It’s that time of year again for Orange County’s board of supervisors.
Time to punch the human relations commission.
They’re the kind of jabs that often come during election years, especially when conservative Republicans seeking office need a bone to throw the base.
After throwing most of the extra discretionary public dollars at law enforcement during this year’s budget deliberations, supervisors then focused like lasers on trimming $48,000 in county funds being spent on a human relations commission, which focuses on combating hate crimes and fostering a neighborhood environment that supports diversity.
The question that supervisors have decided to pursue is whether they should have more direct control over the messages and approach of that group.

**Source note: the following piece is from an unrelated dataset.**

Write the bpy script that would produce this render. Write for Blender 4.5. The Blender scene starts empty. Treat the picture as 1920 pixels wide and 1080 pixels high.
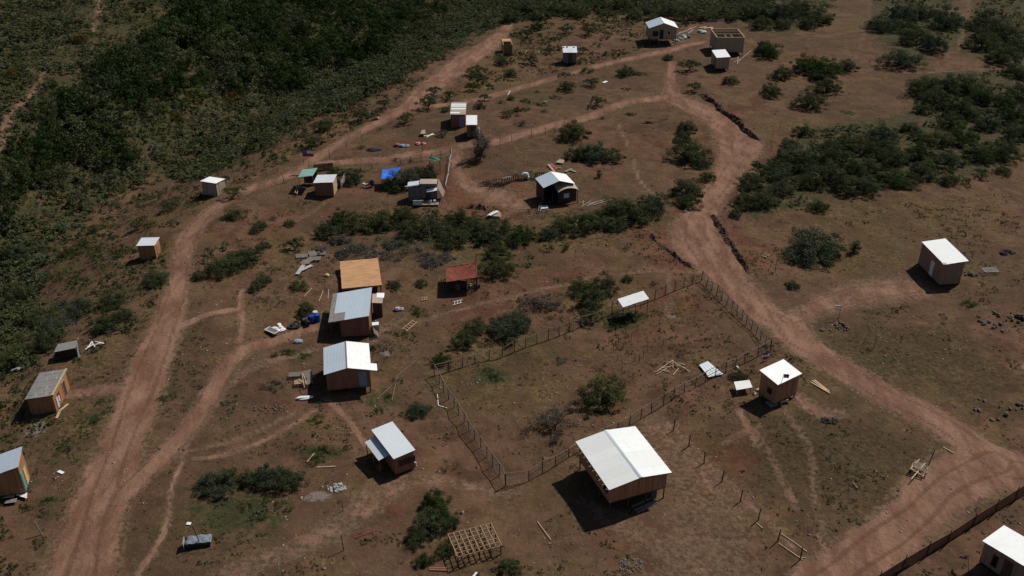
import bpy, math, random
import numpy as np
from math import radians as R
from mathutils import Vector, Matrix

# ------------------------------------------------------------------ camera, sky, sun, exposure
scene = bpy.context.scene
COL = scene.collection
CAMZ, PITCH, FPX, SLOPE = 58.0, R(30), 1800.0, 0.0
cam = bpy.data.objects.new('camera', bpy.data.cameras.new('camera'))
COL.objects.link(cam)
cam.location = (0, 0, CAMZ)
cam.rotation_euler = (R(90) - PITCH, 0, 0)
cam.data.sensor_width = 36
cam.data.lens = FPX / 1920 * 36
cam.data.clip_end = 3000
scene.camera = cam
world = bpy.data.worlds.new('World'); scene.world = world; world.use_nodes = True
SUN_EL, SUN_AZ = R(50), R(40)          # azimuth counted from +x towards +y
nt = world.node_tree
sky = nt.nodes.new('ShaderNodeTexSky'); sky.sky_type = 'NISHITA'; sky.sun_disc = False
sky.sun_elevation = SUN_EL; sky.sun_rotation = R(90) - SUN_AZ
nt.links.new(sky.outputs[0], nt.nodes['Background'].inputs[0])
nt.nodes['Background'].inputs[1].default_value = 0.05
sun = bpy.data.objects.new('sun', bpy.data.lights.new('sun', 'SUN')); COL.objects.link(sun)
sun.data.energy = 4.4; sun.data.angle = R(0.5); sun.data.color = (1, 0.955, 0.88)
sd = Vector((math.cos(SUN_EL) * math.cos(SUN_AZ), math.cos(SUN_EL) * math.sin(SUN_AZ), math.sin(SUN_EL)))
sun.rotation_euler = sd.to_track_quat('Z', 'Y').to_euler(); sun.location = (0, 100, 150)
scene.view_settings.view_transform = 'Standard'; scene.view_settings.look = 'None'
scene.view_settings.gamma = 1; scene.view_settings.exposure = -0.12

# ------------------------------------------------------------------ maths helpers
rng = np.random.default_rng(7); random.seed(7)
def vhash(i, j, s):
    v = np.sin(i * 127.1 + j * 311.7 + s * 74.7) * 43758.5453
    return v - np.floor(v)
def vnoise(x, y, sc, s=0):
    x = np.asarray(x, float) / sc; y = np.asarray(y, float) / sc
    i = np.floor(x); j = np.floor(y); u = x - i; v = y - j
    u = u * u * (3 - 2 * u); v = v * v * (3 - 2 * v)
    return (vhash(i, j, s) * (1 - u) + vhash(i + 1, j, s) * u) * (1 - v) + (vhash(i, j + 1, s) * (1 - u) + vhash(i + 1, j + 1, s) * u) * v
Fv = np.array([0, math.cos(PITCH), -math.sin(PITCH)]); Uv = np.array([0, math.sin(PITCH), math.cos(PITCH)]); Cv = np.array([0, 0, CAMZ])
def ray(px, py):
    px = np.asarray(px, float); py = np.asarray(py, float)
    return Fv + np.multiply.outer((px - 960) / FPX, np.array([1., 0, 0])) + np.multiply.outer((540 - py) / FPX, Uv)
def base_pt(px, py):
    r = ray(px, py); t = CAMZ / (SLOPE * r[..., 1] - r[..., 2]); return Cv + r * t[..., None] if np.ndim(t) else Cv + r * t
def proj(P):
    d = np.asarray(P, float) - Cv; z = d @ Fv
    return 960 + FPX * d[..., 0] / z, 540 - FPX * (d @ Uv) / z
def seg_dist(x, y, P):
    """distance to polyline P (N,2) with interpolated extra column(s)"""
    best = np.full(x.shape, 1e9); ext = np.zeros(x.shape); side = np.zeros(x.shape)
    for a, b in zip(P[:-1], P[1:]):
        d = b[:2] - a[:2]; L = d @ d + 1e-9
        t = np.clip(((x - a[0]) * d[0] + (y - a[1]) * d[1]) / L, 0, 1)
        q = np.hypot(x - a[0] - t * d[0], y - a[1] - t * d[1])
        m = q < best
        best[m] = q[m]
        if len(a) > 2: ext[m] = (a[2] + t * (b[2] - a[2]))[m]
        side[m] = (d[0] * (y - a[1]) - d[1] * (x - a[0]))[m]
    return best, ext, side
RAV = np.array([base_pt(*q)[:2] for q in [(-260, 590), (0, 425), (250, 275), (480, 140), (700, 40), (860, -35), (1000, -90)]])
def terrain(x, y):
    x = np.asarray(x, float); y = np.asarray(y, float)
    sh = np.broadcast(x, y).shape
    x = np.broadcast_to(x, sh).ravel(); y = np.broadcast_to(y, sh).ravel()
    z = SLOPE * y + 0.30 * np.sin(x * .11 + y * .05 + 1) + .25 * np.sin(y * .13 - x * .06) + .12 * np.sin(x * .31 + 2) * np.sin(y * .27) + .05 * np.sin(x * .8 + y * .5) + .12 * (vnoise(x, y, 1.7, 1) - .5) + .3 * (vnoise(x, y, 6, 2) - .5)
    d, _, s = seg_dist(x, y, RAV)
    fade = np.clip((y - 30) / 60, 0, 1)
    z = z - 7.5 * np.exp(-(d / 17) ** 2) * fade
    far = (s > 0)
    z = z + np.where(far, 0.16 * np.maximum(0, d - 8), 0) * fade + np.where(far, 1, 0) * 1.2 * (vnoise(x, y, 22, 3) - .5) * np.clip(d / 20, 0, 1)
    z = z + np.clip((y - 300) / 200, 0, 3) ** 1.5 * 22
    return z.reshape(sh) if sh else float(z[0])
def tz(x, y): return float(terrain(np.array([x]), np.array([y]))[0])
def cast(px, py, h=0.0):
    """picture point -> point on the terrain raised by h"""
    px = np.atleast_1d(np.asarray(px, float)); py = np.atleast_1d(np.asarray(py, float))
    r = ray(px, py); lo = np.full(px.shape, 25.0); hi = np.full(px.shape, 700.0); done = np.zeros(px.shape, bool)
    t = 25.0
    while t < 600 and not done.all():
        P = Cv + r * t
        hit = (P[:, 2] < terrain(P[:, 0], P[:, 1]) + h) & ~done
        hi[hit] = t; done |= hit; lo[~done] = t; t += 3.0
    for _ in range(16):
        m = (lo + hi) / 2; P = Cv + r * m[:, None]
        b = P[:, 2] < terrain(P[:, 0], P[:, 1]) + h
        hi = np.where(b, m, hi); lo = np.where(b, lo, m)
    return Cv + r * hi[:, None]
def at(px, py, h=0.0): return Vector(cast(px, py, h)[0])
def atz(px, py, z):
    r = ray(px, py); return Vector(Cv + r * ((z - CAMZ) / r[2]))
def inpoly(x, y, P):
    c = np.zeros(np.shape(x), bool); n = len(P)
    for i in range(n):
        x1, y1 = P[i]; x2, y2 = P[(i + 1) % n]
        k = ((y1 > y) != (y2 > y)) & (x < (x2 - x1) * (y - y1) / (y2 - y1 + 1e-12) + x1)
        c ^= k
    return c

# ------------------------------------------------------------------ materials
def mat(name, col=(.5, .5, .5), rough=.8, metal=0., spec=.3):
    m = bpy.data.materials.new(name); m.use_nodes = True
    b = m.node_tree.nodes['Principled BSDF']
    b.inputs['Base Color'].default_value = (*col, 1); b.inputs['Roughness'].default_value = rough
    b.inputs['Metallic'].default_value = metal; b.inputs['Specular IOR Level'].default_value = spec
    return m
class NT:
    def __init__(s, m): s.t = m.node_tree; s.b = s.t.nodes['Principled BSDF']
    def n(s, k, **kw):
        o = s.t.nodes.new('ShaderNode' + k)
        for a, v in kw.items():
            if a in ('_i',):
                for i, q in v.items(): o.inputs[i].default_value = q
            else: setattr(o, a, v)
        return o
    def l(s, a, b): s.t.links.new(a, b)
    def noise(s, vec, scale, detail=3, rough=.55, dist=0):
        o = s.n('TexNoise'); o.inputs['Scale'].default_value = scale; o.inputs['Detail'].default_value = detail
        o.inputs['Roughness'].default_value = rough; o.inputs['Distortion'].default_value = dist
        if vec is not None: s.l(vec, o.inputs['Vector'])
        return o.outputs['Fac']
    def ramp(s, fac, stops):
        o = s.n('ValToRGB'); e = o.color_ramp.elements
        while len(e) < len(stops): e.new(.5)
        for q, (p, c) in zip(e, stops): q.position = p; q.color = (*c, 1) if len(c) == 3 else c
        s.l(fac, o.inputs[0]); return o.outputs[0]
    def mix(s, fac, a, b, mode='MIX'):
        o = s.n('Mix', data_type='RGBA', blend_type=mode)
        for q, k in ((fac, 0), (a, 6), (b, 7)):
            if hasattr(q, 'links'): s.l(q, o.inputs[k])
            else: o.inputs[k].default_value = q if k == 0 else (*q, 1)
        return o.outputs[2]
    def math(s, op, a, b=None, clamp=False):
        o = s.n('Math', operation=op, use_clamp=clamp)
        for k, q in enumerate((a, b)):
            if q is None: continue
            if hasattr(q, 'links'): s.l(q, o.inputs[k])
            else: o.inputs[k].default_value = q
        return o.outputs[0]
    def step(s, v, a, b):
        o = s.n('MapRange', interpolation_type='SMOOTHSTEP'); s.l(v, o.inputs[0])
        o.inputs[1].default_value = a; o.inputs[2].default_value = b
        return o.outputs[0]
    def bump(s, h, st, dist):
        o = s.n('Bump'); o.inputs['Strength'].default_value = st; o.inputs['Distance'].default_value = dist
        s.l(h, o.inputs['Height']); s.l(o.outputs[0], s.b.inputs['Normal'])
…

Years ago, county supervisors themselves endorsed the idea of having the human relations commission set up a foundation to help fund its work and offer them distance.
So the timing of this new approach is odd given this comes just as the commission speaks up on LGBTQ issues.
Consider this.
Another county-related group, the Protocol Foundation, allows foreign dignitaries – often times top Chinese officials according to the scant public records available – to tour our county Hall of Administration – and county supervisors could care less.
They don’t ask any questions about Chinese officials being toured through and briefed on our government computer systems, as has been the case in Orange County.
I’ve asked about it for years, with little luck in getting solid details about what foreign officials are being toured around town with the County of Orange logo.
Yet Supervisor Andrew Do – who is up for re-election this November – is especially concerned about where county supervisors stand on issues that the human relations commission dives into.
What drew the ire of Supervisor Do?
A June 13 press release from the commission expressing support for victims of the Orlando mass shooting and opposing violence, hate, and discrimination against LGBTQ people.
“We are also here again, to say that we cannot, we will not, accept that hate is stronger than love,” the commission wrote in its release.
Do’s issue was that the press release went out with county logo on it, sending what appears to be confusing messages to the public about where county supervisors stand on dicey social issues.
Super ironic that Do is under review from the state Fair Political Practices Commission for sending out mailers from his office that some say look like campaign mail.
Supervisor Michelle Steel – who is not up for election this year – also has joined Do’s efforts, saying that Orange County’s decades-old approach to funding its human relations responsibilities needs tweaking.
Steel also wants separation between the non-profit Human Relations Council and the county Human Relations Commission.
“We need to make a clear distinction,” Steel said.
Now keep in mind that both Do and Steel are immigrants from countries with a keen experience with Chinese communists.
Yet having a bunch of unknown communist officials being toured around public buildings they supervise apparently doesn’t bother them in the least.
I still remember the joke of watching state Sen. Janet Nguyen running around the streets as a county supervisor and offering Vietnamese protesters water when the president of Vietnam visited Orange County back in 2007.
Yet she could have changed that visit just by understanding how this foundation coordinated it.
That’s when I first learned about how the Protocol Foundation works.
This was the panel that helped our State Department organize a visit for the Vietnamese president and set up sheriff protection for someone that most First District residents wouldn’t spend a penny to protect.
Now, I don’t mind engagement. But I’d like to know exactly whom I’m engaging with.
No matter how many times I’ve asked supervisors and county staff about the work of this group, it never gets any kind of review – not even during the annual budget deliberations.
But somebody puts out a press release on LGBTQ issues and it prompts immediate action.
Wow.
Now, Do and Steel’s colleague Todd Spitzer – who just won re-election in the primary, gaining the majority that Do didn’t achieve – is warning both that they may not want their fingerprints so closely pegged on this human relations thing.
That brings real accountability, something supervisors rarely want.
Spitzer’s point, and he’s right, is that structuring the county’s human relations staff responsibilities through a private foundation that supports the county commission with little public funds also allows politicians like Spitzer distance.
It allows the commission to work with communities Spitzer might not otherwise get near because it allows him to get close without getting burned.
The protocol foundation does the same thing.
It allows folks like Do and Steel, and Janet Nguyen before them, to go into their communities and tout hard-line anti-communist records.
But when these Chinese communist officials are literally being toured around the building, none of these so-called anti-commies know anything.
That’s because it’s the Protocol Foundation that’s doing it all.
And they hardly keep any records.
But nobody is asking any questions about that.
Instead, they’re focused on banging away at poor Rusty Kennedy and his human relations work.
Talk about the wrong target for these fiscal chicken hawks.